§ Information given
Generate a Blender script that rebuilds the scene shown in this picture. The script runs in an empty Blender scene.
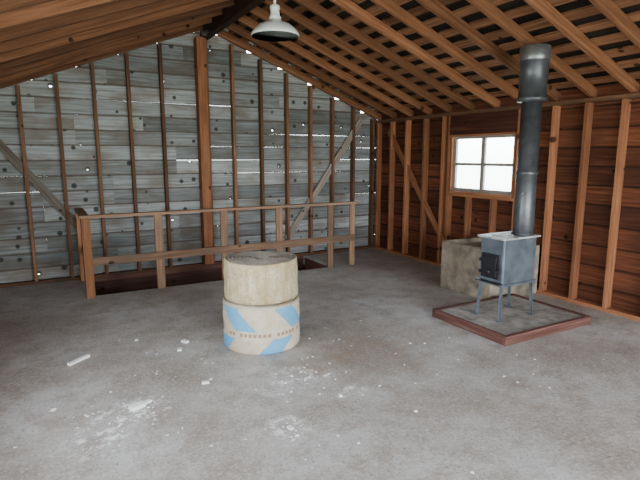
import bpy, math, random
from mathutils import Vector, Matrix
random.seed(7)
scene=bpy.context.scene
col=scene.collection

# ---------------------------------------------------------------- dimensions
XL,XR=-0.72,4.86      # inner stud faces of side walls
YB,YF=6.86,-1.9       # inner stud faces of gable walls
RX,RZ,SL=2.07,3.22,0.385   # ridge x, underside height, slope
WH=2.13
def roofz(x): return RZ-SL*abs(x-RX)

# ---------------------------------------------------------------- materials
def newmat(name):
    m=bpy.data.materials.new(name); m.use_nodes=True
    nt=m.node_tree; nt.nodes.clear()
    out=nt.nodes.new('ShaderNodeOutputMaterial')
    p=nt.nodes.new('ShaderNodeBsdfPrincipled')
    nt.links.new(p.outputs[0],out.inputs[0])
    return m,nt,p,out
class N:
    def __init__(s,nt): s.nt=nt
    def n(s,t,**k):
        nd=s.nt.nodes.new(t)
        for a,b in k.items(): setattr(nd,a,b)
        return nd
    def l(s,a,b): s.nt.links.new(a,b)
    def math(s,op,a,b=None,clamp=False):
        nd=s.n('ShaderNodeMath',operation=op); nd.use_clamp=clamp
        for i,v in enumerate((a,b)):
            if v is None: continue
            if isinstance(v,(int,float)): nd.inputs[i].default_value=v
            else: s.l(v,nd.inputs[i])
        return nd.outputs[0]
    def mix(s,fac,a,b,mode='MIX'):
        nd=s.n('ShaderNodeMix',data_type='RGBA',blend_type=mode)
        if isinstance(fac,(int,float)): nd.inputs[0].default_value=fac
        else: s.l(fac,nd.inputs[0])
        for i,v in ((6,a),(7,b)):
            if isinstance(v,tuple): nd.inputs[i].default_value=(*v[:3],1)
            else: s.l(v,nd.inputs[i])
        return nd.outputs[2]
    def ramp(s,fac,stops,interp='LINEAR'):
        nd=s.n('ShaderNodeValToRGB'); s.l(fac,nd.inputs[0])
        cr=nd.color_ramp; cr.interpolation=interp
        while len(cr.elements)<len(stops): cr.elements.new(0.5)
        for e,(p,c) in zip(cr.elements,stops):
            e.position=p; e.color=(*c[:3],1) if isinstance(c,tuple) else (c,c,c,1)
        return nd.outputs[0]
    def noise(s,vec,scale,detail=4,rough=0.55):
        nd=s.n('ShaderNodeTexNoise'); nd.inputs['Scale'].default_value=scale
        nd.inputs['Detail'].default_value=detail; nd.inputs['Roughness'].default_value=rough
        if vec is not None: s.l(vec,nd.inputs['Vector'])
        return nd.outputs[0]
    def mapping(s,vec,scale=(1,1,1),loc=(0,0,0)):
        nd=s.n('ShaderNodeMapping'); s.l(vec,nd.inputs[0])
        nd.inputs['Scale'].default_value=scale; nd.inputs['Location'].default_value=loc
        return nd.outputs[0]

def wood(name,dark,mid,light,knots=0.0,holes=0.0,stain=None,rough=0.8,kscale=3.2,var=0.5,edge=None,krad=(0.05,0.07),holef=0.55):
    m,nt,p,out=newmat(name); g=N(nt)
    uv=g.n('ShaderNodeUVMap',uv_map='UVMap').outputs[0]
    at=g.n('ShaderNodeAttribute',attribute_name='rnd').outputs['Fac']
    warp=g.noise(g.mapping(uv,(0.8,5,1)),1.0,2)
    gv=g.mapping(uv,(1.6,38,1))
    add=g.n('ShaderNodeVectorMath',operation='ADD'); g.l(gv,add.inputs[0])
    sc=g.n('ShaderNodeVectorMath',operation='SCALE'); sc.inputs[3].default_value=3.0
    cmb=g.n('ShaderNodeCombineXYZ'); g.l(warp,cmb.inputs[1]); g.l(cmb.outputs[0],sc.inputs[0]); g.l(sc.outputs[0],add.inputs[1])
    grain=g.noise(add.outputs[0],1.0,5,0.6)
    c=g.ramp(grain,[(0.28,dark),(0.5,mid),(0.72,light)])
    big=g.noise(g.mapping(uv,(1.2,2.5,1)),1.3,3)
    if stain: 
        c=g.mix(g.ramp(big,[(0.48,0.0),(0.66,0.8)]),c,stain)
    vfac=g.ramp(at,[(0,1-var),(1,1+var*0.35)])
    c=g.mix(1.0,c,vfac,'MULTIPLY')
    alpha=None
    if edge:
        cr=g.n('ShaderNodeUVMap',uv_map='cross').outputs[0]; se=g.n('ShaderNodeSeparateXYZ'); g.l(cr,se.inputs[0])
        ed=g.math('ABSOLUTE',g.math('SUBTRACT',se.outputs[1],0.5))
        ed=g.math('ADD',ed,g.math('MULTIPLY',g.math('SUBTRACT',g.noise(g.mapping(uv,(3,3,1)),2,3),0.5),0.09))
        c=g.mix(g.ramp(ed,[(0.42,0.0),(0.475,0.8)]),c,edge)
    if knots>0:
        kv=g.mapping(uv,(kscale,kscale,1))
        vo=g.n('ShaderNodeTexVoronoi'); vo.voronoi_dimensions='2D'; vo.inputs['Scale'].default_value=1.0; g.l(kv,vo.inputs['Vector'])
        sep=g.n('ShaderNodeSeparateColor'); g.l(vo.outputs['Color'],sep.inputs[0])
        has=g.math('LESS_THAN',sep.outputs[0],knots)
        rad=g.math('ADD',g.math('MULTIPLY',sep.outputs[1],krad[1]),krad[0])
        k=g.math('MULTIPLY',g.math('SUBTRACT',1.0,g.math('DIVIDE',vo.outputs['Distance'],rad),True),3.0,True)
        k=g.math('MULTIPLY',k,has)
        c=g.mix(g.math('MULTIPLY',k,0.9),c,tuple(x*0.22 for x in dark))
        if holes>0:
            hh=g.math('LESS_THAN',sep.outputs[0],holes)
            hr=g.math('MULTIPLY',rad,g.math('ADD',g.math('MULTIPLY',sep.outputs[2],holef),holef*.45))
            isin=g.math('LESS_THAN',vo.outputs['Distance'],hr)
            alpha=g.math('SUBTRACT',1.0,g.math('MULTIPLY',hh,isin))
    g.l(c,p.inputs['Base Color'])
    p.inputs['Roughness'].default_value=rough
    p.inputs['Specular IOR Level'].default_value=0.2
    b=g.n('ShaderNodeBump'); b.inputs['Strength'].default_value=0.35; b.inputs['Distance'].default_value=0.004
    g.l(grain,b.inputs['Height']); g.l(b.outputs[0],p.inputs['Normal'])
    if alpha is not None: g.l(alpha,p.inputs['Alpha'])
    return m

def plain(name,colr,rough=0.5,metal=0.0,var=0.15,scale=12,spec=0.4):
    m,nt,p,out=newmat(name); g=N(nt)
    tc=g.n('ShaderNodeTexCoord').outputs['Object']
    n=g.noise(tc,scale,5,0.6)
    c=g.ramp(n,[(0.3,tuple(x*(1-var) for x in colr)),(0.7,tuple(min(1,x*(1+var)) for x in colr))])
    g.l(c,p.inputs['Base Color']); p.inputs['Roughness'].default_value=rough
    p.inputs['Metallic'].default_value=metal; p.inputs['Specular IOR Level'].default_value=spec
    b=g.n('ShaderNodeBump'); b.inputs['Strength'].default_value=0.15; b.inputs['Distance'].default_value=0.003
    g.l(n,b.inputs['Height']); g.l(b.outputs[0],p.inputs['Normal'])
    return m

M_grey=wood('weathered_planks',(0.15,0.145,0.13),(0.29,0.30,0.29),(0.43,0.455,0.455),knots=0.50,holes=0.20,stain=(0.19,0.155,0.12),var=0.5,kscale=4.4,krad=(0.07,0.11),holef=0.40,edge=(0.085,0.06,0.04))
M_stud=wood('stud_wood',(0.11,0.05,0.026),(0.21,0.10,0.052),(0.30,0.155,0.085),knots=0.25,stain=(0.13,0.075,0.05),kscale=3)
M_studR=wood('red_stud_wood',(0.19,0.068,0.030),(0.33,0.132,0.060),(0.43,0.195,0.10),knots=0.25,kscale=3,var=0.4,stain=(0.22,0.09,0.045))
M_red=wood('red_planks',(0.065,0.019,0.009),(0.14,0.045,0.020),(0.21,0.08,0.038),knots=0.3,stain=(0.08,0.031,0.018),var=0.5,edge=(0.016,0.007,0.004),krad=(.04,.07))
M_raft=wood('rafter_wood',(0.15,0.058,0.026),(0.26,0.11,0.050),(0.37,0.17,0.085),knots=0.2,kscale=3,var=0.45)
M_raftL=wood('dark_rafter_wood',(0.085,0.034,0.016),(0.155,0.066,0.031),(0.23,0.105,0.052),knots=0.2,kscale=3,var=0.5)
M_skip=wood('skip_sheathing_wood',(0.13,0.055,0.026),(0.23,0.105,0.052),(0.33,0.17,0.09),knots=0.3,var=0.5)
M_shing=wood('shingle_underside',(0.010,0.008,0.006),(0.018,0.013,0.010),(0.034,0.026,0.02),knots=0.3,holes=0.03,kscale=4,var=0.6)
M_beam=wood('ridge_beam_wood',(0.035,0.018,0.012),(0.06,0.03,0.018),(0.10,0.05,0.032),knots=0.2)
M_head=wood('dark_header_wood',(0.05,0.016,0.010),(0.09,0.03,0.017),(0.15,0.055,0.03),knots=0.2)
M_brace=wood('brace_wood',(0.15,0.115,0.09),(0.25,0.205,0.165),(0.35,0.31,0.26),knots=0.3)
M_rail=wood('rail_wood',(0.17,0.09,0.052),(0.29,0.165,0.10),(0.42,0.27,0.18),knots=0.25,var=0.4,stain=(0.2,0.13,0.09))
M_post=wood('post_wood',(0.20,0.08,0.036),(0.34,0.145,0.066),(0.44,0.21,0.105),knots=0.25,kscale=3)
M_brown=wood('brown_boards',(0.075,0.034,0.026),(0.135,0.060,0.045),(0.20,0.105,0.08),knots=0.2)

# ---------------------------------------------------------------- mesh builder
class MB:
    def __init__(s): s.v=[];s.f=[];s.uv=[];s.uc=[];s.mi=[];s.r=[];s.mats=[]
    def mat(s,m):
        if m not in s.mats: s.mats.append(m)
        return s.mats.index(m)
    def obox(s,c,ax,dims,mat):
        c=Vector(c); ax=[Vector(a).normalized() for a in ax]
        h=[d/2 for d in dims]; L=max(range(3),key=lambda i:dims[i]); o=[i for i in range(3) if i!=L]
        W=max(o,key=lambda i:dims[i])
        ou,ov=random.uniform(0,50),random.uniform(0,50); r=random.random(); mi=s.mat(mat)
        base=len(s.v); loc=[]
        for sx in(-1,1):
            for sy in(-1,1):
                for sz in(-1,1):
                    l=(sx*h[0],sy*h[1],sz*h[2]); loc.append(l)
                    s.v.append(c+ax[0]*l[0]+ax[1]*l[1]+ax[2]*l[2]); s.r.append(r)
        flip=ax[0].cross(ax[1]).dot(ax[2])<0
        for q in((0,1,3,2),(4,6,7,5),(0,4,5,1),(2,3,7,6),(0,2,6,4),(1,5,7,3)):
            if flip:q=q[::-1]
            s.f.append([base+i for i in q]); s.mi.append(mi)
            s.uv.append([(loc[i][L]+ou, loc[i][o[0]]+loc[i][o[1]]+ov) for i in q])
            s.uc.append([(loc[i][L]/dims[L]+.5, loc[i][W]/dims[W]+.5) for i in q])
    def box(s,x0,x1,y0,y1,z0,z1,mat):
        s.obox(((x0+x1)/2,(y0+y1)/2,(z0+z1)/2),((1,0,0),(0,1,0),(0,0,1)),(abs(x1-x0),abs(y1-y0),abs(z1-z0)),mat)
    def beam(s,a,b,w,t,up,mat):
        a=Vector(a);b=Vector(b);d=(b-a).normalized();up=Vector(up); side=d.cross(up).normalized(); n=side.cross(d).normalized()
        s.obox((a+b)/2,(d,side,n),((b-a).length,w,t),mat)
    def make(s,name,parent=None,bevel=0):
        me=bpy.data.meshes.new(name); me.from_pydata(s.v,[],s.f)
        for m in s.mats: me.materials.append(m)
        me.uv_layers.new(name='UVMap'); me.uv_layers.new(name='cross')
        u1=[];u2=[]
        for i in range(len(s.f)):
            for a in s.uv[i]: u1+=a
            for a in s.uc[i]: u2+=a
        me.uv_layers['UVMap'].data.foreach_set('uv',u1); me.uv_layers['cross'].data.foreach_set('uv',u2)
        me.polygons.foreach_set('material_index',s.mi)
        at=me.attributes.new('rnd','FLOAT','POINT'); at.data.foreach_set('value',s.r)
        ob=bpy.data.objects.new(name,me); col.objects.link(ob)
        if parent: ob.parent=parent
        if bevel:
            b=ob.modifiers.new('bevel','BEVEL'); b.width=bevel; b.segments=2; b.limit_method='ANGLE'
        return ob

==

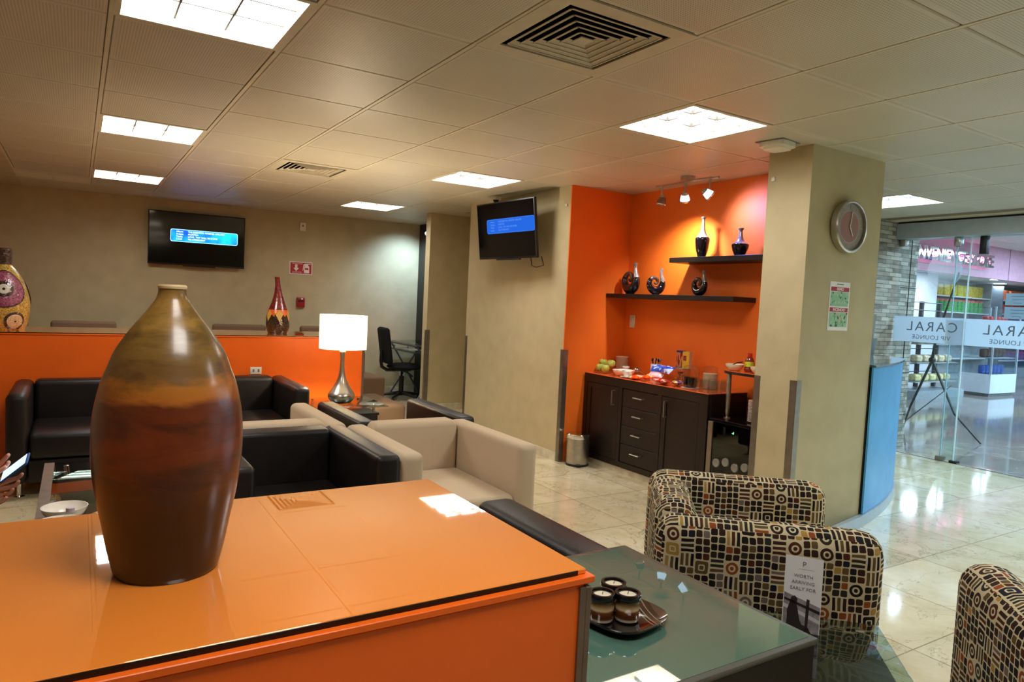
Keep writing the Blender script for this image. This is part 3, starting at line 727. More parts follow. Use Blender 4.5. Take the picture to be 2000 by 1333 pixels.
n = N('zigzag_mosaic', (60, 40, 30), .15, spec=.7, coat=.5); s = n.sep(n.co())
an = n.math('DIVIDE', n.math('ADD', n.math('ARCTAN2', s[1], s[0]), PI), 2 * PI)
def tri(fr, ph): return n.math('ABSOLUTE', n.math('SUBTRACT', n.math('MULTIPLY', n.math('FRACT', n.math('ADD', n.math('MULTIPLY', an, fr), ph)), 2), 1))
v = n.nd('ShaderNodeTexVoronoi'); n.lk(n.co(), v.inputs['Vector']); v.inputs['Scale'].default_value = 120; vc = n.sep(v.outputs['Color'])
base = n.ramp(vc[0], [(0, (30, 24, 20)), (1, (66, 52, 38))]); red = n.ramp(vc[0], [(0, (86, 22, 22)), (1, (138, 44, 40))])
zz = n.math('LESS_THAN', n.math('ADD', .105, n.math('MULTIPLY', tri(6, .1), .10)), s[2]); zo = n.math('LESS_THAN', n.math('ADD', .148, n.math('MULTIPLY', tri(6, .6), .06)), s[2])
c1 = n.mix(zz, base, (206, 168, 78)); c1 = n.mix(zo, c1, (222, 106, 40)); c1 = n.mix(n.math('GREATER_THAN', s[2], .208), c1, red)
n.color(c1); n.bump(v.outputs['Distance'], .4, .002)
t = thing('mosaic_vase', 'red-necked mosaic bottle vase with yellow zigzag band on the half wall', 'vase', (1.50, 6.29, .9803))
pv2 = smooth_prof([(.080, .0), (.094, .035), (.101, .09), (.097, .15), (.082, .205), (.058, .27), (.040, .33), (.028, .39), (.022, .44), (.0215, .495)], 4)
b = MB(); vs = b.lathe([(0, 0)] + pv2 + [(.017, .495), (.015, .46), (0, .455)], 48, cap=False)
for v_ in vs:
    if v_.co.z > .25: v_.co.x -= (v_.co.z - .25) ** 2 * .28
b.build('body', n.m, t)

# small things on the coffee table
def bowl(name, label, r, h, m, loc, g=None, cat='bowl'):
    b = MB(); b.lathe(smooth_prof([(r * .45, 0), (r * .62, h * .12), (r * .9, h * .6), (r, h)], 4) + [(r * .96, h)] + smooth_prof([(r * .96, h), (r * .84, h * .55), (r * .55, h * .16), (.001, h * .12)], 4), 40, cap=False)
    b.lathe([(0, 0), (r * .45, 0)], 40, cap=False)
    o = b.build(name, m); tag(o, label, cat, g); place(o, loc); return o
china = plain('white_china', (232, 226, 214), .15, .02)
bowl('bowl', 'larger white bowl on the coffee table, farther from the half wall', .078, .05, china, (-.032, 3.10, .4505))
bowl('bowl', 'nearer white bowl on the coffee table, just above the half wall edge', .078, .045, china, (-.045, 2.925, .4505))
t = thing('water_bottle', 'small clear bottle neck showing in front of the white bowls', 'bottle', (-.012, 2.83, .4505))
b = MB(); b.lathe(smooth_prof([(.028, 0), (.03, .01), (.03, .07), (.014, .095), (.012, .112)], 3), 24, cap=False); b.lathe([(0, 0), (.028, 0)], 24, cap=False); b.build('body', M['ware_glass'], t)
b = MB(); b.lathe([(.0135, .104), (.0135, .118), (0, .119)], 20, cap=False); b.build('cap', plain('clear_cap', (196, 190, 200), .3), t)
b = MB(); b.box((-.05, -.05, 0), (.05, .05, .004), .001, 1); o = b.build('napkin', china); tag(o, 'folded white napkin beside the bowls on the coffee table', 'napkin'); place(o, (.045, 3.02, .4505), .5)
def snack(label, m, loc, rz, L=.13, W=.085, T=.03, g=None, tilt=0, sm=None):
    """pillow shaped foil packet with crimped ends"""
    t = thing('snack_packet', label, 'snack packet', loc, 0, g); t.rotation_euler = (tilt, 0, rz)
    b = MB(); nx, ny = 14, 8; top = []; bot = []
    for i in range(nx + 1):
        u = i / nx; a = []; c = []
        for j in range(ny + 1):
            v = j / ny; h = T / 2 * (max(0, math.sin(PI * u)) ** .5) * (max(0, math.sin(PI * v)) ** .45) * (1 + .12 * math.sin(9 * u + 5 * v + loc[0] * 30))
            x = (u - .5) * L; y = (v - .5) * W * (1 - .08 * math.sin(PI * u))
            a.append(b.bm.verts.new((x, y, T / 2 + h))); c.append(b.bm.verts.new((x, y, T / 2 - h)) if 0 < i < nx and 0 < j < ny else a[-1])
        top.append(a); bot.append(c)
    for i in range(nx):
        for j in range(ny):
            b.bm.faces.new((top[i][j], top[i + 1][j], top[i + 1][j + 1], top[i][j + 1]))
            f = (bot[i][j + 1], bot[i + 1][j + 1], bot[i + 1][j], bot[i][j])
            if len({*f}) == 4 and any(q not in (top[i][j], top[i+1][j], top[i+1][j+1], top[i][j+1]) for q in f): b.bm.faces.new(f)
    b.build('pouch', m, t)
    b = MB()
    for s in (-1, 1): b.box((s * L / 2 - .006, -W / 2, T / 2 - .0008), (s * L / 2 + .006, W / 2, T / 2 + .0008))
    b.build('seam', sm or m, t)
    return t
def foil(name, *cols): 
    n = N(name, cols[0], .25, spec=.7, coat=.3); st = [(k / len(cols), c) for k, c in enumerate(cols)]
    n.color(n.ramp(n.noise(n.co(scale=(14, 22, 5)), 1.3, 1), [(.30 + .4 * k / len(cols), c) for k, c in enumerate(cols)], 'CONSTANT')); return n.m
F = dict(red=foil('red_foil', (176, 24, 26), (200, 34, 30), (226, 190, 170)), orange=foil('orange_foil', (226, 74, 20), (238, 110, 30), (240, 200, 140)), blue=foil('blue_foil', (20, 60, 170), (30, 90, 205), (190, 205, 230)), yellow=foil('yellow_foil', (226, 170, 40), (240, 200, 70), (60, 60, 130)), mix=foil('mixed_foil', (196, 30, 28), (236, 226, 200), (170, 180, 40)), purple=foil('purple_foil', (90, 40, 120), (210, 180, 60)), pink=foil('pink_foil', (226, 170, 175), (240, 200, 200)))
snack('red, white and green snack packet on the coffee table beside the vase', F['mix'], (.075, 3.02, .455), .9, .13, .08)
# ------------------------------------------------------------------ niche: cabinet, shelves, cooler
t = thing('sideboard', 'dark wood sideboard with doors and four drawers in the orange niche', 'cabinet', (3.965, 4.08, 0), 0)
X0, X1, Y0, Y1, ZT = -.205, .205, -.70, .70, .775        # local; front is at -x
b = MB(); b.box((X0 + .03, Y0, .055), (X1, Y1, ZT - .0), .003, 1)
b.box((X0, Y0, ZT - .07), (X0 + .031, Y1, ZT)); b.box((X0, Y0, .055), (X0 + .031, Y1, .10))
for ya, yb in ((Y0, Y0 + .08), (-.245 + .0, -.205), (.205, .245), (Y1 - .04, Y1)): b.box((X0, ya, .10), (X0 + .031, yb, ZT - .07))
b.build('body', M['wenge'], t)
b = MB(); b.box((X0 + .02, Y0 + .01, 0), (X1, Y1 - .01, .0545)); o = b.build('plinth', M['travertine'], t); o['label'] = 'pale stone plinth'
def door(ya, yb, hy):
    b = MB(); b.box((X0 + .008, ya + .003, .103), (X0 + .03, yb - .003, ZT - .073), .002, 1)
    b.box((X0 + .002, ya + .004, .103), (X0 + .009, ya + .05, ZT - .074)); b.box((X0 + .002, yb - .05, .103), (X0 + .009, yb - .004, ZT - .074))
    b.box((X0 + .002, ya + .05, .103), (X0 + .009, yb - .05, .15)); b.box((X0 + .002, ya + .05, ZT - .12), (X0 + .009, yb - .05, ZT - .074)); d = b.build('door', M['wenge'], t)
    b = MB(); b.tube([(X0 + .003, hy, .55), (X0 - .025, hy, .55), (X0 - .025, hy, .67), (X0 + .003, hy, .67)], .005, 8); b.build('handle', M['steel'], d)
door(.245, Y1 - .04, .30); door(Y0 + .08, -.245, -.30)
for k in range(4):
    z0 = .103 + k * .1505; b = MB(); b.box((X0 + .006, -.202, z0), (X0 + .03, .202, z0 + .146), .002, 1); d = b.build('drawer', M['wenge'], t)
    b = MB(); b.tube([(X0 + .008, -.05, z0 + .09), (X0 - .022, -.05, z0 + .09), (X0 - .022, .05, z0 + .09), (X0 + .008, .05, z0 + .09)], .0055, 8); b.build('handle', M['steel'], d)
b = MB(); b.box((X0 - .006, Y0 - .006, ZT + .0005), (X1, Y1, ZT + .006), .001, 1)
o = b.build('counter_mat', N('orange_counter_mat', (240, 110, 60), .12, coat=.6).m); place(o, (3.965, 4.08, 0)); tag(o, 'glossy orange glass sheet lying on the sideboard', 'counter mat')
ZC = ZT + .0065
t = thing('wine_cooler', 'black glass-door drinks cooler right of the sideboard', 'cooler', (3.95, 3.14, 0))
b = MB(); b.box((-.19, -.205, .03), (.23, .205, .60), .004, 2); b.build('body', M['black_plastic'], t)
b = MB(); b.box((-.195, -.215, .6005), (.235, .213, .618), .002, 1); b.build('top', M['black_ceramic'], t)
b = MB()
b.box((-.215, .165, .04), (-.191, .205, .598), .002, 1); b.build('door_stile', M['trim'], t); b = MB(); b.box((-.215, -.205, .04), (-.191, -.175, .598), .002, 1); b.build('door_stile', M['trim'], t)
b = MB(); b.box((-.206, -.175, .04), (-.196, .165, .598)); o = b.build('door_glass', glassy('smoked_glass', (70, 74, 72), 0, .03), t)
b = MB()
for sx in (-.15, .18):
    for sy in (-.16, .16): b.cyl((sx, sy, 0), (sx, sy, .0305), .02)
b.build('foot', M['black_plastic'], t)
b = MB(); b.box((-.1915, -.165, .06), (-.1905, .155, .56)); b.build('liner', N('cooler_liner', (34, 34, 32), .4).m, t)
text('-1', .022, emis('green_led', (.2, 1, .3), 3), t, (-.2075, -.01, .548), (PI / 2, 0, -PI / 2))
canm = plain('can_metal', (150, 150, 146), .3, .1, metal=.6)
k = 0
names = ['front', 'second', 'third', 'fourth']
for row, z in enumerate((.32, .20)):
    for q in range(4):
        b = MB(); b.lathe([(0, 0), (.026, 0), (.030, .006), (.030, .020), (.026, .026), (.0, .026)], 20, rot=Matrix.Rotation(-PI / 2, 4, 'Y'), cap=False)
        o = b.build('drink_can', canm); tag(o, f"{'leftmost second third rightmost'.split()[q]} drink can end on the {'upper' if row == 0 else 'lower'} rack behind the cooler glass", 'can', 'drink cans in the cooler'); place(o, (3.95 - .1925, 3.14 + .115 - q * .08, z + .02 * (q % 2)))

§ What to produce
Copy out only the lines from the one containing "Generate a Blender" through the one containing "def roofz(x): return RZ-SL*abs(x-RX)", exactly, with both ends. Any picture is left out.

§ Response below
Generate a Blender script that rebuilds the scene shown in this picture. The script runs in an empty Blender scene.
import bpy, math, random
from mathutils import Vector, Matrix
random.seed(7)
scene=bpy.context.scene
col=scene.collection

# ---------------------------------------------------------------- dimensions
XL,XR=-0.72,4.86      # inner stud faces of side walls
YB,YF=6.86,-1.9       # inner stud faces of gable walls
RX,RZ,SL=2.07,3.22,0.385   # ridge x, underside height, slope
WH=2.13
def roofz(x): return RZ-SL*abs(x-RX)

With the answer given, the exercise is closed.